Broadening the talent lens and the inclusivity umbrella also reminded the duo of another Principal program. "Our pipeline for veterans has done well," said Heideman, an audit manager at Principal.

"With neurodiverse hiring, we saw the potential for two things: it was the right thing to do, and it could really make a business impact."

OneAbility collaborated with the Global Inclusion Team and Principal Asset Management to implement a neurodiversity hiring program in mid-2022, armed with best practises and potential programming. CAI, a vendor that specialises in finding and supporting neurodiverse individuals, interviews and onboards talent; the goal, according to Schwartz, is to fill a current need while also developing a talent pipeline for full-time Principal employees.

Fiderlick is one of the first program placements, and he considers himself fortunate to be a part of the opportunity.

"It's exciting to broaden the makeup of my team. We need to continue to expand and reinforce our culture while also making business-critical decisions," he said. "In order to be successful, we must think broadly."

That includes intentional conversations about communication, workplace needs, transitions, and calculating impact for Fiderlick and his team. A person with sensory sensitivities, for example, may require a work environment where lights can be adjusted or the ability to wear headphones to block noise on day one.

"We need to measure not only whether Principal benefits from the engagement, but also whether the individuals hired feel like they are a valued member of a team doing meaningful work," said Fiderlick.

He went on to add, “The speed at which the team has demonstrated value and the support they have received from both the U.S. and international staff is a positive testament that we’re on the right track.”

Beyond successfully onboarding and transitioning employees, the program's expansion and challenging preconceived notions of skill sets are goals.
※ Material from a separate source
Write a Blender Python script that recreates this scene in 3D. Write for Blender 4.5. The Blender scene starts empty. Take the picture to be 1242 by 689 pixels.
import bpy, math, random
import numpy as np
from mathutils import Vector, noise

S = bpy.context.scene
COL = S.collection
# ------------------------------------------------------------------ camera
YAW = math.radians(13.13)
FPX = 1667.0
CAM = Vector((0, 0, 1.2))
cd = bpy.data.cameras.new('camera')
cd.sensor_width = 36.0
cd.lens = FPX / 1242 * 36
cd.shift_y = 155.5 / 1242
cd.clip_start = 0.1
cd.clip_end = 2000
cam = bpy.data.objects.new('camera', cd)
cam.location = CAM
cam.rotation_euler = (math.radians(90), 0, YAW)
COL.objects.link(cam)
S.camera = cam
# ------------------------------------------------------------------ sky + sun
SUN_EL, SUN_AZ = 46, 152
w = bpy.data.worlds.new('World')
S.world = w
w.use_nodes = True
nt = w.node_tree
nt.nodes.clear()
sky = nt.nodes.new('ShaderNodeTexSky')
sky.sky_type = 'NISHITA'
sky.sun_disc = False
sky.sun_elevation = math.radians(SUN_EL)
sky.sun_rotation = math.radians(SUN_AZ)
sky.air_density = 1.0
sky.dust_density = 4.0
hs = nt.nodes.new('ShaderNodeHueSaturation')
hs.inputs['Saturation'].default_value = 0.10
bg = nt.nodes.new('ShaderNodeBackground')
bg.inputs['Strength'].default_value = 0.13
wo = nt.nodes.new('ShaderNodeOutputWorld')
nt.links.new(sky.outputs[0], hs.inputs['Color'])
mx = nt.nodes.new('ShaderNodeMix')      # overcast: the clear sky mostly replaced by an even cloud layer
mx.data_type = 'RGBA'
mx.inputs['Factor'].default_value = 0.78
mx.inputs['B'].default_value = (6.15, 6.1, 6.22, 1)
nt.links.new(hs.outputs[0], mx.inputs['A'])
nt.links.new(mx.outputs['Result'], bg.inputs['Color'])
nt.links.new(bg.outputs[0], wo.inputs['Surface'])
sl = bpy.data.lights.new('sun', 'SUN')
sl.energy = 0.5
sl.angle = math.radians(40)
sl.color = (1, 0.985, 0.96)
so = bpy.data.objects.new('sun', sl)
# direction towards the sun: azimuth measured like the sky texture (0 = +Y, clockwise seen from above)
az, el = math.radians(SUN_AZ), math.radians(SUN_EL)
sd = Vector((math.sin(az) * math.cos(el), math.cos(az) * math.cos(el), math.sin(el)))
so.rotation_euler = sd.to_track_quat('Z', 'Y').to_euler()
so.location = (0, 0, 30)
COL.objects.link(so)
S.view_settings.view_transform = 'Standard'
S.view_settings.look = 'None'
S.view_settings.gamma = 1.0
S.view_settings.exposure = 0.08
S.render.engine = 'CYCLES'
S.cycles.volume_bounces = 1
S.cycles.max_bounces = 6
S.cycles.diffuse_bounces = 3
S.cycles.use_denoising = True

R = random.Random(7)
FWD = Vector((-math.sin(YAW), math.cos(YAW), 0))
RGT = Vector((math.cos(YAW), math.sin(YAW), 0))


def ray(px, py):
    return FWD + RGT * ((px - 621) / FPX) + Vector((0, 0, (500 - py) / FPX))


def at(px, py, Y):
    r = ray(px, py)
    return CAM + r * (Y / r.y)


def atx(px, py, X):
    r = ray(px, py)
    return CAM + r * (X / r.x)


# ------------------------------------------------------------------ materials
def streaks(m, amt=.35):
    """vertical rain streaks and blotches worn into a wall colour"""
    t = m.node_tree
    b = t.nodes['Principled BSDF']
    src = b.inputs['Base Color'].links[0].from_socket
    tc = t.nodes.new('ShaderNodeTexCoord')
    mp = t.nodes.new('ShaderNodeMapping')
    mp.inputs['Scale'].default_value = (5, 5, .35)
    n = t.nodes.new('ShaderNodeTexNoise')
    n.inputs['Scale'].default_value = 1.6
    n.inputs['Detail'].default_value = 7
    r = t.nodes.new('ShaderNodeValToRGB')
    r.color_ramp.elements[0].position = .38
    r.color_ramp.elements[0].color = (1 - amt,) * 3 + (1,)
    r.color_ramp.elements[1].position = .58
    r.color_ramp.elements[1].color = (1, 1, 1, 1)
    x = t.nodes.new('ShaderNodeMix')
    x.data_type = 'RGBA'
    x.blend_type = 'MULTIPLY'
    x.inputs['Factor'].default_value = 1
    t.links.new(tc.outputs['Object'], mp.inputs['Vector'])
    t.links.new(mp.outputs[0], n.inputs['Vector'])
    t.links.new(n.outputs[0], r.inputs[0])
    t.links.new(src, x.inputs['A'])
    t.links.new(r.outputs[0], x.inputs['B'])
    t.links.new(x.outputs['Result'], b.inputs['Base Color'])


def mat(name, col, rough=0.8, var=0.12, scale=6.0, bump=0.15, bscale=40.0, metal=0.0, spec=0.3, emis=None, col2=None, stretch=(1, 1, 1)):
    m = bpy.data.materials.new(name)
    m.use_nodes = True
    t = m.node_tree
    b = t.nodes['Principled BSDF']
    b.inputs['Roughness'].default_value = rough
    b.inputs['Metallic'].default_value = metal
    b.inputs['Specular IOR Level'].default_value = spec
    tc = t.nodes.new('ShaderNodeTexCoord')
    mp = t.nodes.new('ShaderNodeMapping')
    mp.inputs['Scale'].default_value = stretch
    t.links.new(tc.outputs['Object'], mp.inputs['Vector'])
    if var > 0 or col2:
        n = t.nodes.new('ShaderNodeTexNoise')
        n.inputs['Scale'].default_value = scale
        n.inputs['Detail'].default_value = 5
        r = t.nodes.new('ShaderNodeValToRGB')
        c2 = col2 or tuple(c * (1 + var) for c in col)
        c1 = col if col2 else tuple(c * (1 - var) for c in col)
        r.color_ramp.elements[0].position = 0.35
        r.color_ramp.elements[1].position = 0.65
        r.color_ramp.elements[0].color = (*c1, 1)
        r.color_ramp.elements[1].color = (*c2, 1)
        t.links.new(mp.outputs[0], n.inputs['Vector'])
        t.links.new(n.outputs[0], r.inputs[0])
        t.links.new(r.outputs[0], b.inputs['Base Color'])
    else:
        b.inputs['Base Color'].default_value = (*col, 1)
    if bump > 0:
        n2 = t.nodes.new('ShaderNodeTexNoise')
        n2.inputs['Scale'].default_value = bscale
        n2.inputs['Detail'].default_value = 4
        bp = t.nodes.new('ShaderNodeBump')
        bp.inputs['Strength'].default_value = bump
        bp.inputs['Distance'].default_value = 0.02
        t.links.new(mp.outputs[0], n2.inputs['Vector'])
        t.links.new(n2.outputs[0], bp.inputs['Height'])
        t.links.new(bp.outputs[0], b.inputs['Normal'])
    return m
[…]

What if abilities that were initially thought to be limitations, such as pattern detection, turned out to be strengths?

“There’s an opportunity for businesses to rethink and recalibrate how they think about staffing, particularly in challenging times, in ways that have meaningful and real benefits for everyone,” opined Fiderlick. “There’s a stigma behind being neurodiverse and programs like this start to change that narrative, transform culture, and help businesses and individuals take meaningful steps forward together.”